> _Directive_
Copy out exactly the lines from the start of the data to the line containing "from mathutils import Vector". Include both.

> _Source data_
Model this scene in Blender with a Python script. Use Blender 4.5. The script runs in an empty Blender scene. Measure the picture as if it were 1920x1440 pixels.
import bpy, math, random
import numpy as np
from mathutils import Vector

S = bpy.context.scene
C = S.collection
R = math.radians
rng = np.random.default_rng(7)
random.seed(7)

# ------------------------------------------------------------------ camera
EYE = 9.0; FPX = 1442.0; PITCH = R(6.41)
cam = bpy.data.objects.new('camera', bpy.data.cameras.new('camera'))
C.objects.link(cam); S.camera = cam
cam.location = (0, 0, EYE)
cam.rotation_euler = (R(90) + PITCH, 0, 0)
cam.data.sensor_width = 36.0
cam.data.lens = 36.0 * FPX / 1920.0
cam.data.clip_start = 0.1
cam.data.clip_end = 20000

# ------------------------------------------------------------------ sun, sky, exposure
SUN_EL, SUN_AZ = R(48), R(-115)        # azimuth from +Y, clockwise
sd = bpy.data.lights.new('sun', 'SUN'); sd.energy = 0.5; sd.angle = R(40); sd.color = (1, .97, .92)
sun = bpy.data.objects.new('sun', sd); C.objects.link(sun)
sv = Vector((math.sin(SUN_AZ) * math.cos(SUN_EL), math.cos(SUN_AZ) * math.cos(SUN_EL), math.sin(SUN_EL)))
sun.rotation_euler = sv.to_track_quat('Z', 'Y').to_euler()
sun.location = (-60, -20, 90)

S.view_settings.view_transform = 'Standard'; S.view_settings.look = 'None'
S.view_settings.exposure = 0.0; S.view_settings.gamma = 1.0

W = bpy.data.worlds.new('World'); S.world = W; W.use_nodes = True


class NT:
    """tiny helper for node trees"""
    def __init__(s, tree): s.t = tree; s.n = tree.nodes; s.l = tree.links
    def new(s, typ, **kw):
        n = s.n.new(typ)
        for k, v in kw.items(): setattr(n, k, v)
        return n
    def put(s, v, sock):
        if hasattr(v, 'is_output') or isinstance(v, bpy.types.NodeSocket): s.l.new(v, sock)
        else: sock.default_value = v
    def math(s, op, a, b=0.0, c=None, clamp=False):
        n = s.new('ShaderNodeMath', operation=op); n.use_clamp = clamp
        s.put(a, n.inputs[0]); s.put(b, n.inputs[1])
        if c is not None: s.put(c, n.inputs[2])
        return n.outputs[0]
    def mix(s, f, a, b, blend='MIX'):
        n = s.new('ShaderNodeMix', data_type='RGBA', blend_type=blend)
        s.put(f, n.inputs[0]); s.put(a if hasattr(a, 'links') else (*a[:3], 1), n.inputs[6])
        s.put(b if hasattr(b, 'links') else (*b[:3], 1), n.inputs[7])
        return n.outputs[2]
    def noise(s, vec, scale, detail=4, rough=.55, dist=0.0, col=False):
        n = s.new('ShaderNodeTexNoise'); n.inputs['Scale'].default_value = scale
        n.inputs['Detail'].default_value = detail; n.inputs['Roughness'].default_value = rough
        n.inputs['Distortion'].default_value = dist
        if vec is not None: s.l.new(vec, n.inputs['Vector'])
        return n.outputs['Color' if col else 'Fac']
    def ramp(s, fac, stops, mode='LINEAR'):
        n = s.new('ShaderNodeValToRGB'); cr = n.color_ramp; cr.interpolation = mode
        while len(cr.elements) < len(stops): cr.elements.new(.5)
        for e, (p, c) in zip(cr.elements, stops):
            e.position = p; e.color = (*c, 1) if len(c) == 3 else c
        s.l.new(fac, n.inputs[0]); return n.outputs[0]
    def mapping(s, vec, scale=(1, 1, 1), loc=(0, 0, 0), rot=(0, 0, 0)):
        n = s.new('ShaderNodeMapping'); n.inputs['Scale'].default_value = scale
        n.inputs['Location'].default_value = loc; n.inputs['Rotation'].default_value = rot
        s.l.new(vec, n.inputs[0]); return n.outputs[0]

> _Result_
Model this scene in Blender with a Python script. Use Blender 4.5. The script runs in an empty Blender scene. Measure the picture as if it were 1920x1440 pixels.
import bpy, math, random
import numpy as np
from mathutils import Vector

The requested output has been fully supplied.